Coming on the day the Bank of England decided to leave monetary policy unchanged, the forecasts for the British economy are no better than those for the eurozone. The Commission expects no more than 0.1 per cent growth a quarter over the next nine months, adding that a contraction, creating a double-dip “cannot be ruled out”.
Slashing its forecast for household consumption, investment and exports, the Commission said: “The slowdown which began at the end of 2010 now looks more like a prolonged soft patch than a simple weather-related blip”.
It predicts 0.7 per cent growth for 2011, 0.6 per cent growth in 2012 and 1.5 per cent growth in 2013. These weak growth rates – which imply rising unemployment and worse public finances – are much lower than the equivalent official forecasts of 1.7 per cent, 2.5 per cent and 2.9 per cent produced by the Office for Budget Responsibility in March.
The figures will come as a blow to George Osborne, chancellor, since they give superficial ammunition to Labour’s critique that “too far too fast” deficit reduction is snuffing out economic growth.
Even more of a concern to the Treasury, however, will be the fiscal forecasts – which the OBR uses to benchmark its own forecasts – showing slow growth to be a persistent feature so deficit reduction will fall short of the chancellor’s plans.

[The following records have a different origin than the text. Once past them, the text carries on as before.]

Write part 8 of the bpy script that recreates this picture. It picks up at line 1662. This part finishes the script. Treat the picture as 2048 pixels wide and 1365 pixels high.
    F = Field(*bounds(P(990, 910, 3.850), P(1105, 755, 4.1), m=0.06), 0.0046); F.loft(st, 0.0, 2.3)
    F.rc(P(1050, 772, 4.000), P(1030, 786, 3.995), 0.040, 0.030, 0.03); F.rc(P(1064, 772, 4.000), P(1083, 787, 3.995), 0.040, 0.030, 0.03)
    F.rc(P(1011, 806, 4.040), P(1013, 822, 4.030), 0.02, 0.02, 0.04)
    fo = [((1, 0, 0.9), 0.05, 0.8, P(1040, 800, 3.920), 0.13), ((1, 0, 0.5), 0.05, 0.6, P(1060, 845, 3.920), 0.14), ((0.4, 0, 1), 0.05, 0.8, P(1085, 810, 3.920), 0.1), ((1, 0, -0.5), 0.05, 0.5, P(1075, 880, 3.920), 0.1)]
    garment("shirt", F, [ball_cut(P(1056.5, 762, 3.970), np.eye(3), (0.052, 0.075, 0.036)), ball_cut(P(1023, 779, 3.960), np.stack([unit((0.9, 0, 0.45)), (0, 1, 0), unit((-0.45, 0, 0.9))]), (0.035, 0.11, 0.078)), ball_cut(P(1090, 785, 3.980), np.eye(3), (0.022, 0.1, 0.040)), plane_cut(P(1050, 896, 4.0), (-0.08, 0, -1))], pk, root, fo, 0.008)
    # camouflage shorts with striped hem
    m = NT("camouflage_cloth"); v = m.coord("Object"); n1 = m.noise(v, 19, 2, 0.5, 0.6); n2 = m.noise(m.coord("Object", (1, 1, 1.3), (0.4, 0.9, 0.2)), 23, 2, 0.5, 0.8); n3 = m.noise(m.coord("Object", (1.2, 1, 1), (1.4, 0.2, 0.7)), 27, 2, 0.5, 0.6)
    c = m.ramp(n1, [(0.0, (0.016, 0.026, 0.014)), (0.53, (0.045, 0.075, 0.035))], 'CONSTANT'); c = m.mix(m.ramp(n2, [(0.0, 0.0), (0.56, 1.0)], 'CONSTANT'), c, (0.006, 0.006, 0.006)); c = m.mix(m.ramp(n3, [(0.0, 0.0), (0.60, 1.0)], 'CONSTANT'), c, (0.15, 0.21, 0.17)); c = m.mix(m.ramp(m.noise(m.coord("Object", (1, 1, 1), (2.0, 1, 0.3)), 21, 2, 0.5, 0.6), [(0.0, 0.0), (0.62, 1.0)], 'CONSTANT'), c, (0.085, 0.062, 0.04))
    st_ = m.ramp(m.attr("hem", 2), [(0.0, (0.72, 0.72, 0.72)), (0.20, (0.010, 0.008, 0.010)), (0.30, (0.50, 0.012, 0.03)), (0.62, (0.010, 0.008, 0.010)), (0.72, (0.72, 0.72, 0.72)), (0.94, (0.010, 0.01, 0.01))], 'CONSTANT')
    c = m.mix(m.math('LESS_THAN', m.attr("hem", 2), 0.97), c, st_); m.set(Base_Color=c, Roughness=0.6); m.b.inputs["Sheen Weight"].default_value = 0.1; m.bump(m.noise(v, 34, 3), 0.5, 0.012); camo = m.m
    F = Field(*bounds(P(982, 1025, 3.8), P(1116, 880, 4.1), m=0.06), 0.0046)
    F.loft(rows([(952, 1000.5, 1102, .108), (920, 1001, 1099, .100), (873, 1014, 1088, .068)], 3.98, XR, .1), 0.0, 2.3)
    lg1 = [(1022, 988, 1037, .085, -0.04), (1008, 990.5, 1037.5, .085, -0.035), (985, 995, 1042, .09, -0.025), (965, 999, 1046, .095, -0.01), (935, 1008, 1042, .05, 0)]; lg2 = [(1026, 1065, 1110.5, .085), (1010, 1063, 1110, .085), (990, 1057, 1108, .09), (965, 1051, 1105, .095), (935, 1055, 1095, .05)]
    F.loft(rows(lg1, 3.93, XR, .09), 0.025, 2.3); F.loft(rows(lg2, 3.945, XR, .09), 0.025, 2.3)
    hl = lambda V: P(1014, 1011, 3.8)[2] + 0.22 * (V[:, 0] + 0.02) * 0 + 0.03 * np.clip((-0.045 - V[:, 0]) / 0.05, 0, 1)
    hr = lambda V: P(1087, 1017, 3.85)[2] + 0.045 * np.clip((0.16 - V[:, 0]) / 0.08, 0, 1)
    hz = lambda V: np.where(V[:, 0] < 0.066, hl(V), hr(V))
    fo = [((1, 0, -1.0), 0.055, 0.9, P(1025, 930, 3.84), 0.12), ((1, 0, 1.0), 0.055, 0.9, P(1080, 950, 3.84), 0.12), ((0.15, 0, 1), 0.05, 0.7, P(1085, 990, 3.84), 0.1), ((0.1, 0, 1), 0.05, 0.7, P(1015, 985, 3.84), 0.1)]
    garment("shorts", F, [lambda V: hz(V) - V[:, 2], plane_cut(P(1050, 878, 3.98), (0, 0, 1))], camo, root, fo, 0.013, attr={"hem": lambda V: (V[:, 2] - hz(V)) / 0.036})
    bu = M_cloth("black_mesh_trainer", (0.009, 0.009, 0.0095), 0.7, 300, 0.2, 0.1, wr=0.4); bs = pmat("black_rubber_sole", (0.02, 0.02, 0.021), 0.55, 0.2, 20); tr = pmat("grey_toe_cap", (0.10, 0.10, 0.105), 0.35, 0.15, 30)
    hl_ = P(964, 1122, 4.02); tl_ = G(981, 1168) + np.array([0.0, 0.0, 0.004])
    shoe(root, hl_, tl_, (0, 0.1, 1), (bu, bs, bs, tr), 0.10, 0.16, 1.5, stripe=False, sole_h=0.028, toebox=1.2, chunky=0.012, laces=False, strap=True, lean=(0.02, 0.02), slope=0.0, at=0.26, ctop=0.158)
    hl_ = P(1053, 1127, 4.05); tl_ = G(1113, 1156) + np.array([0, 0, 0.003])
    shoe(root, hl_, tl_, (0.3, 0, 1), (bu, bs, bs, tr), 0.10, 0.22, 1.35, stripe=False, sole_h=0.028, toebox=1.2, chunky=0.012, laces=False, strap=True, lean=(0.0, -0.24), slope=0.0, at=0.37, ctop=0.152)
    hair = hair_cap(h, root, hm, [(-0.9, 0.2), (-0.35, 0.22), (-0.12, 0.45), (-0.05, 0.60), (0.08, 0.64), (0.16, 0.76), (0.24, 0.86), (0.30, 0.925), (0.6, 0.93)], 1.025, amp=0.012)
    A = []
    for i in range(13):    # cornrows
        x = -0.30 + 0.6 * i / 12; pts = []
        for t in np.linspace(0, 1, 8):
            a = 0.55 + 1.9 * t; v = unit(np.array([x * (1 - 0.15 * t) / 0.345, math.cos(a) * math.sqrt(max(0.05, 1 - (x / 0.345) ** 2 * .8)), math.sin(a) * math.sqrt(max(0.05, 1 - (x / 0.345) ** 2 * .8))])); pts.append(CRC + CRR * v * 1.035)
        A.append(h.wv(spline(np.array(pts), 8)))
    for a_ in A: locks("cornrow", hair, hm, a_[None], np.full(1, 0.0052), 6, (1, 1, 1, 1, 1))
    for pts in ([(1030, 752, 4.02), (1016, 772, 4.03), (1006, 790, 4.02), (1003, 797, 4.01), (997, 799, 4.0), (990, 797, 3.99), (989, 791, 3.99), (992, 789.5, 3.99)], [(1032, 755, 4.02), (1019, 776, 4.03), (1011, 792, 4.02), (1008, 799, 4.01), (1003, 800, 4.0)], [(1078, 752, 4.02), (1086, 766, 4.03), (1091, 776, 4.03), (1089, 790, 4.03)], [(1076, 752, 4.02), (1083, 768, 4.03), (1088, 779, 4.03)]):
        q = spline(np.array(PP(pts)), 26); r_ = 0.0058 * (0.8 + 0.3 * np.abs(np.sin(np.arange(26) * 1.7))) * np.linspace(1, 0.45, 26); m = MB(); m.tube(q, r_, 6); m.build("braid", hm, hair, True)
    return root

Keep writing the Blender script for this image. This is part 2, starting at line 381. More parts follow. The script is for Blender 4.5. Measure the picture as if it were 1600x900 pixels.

The Commission has cut the amount of slack it believes to be in the economy by 1.5 percentage points of national income, enough the OBR says for it to declare that Mr Osborne has less than a 50:50 chance of meeting his ambition of eliminating the current budget deficit by the time of the next election.
This target is measured after taking account of the economic cycle and the Commission’s pessimism on economic slack means it has revised higher its structural budget deficit forecast for 2011 from 6.5 per cent of national income to 8 per cent in 2011.
That increase in the structural deficit implies Mr Osborne will either need to find £22bn a year more from tax increases or spending cuts immediately or commit to the grind of public spending austerity continuing well after the next election.
The Commission forecast said: “The worsening growth outlook implies clear downward risks to the latest UK official fiscal forecasts published in March”.
The Commission’s conclusions on the likely strength of the public finances come a week after the National Institute of Economic and Social Research forecast the government was set to miss its other fiscal rule – that public debt must be a declining share of national income by 2015-16 – and the International Monetary Fund’s September forecast a persistent £12bn-a-year shortfall in the public finances.
The OBR benchmarks its forecasts – particularly on the degree of slack in the economy – against these other organisations. Unless it makes different forecasting judgments, much more favourable to Mr Osborne, the fiscal watchdog’s next forecasts, due in the Autumn Statement on November 29, are set to be extremely challenging for the chancellor.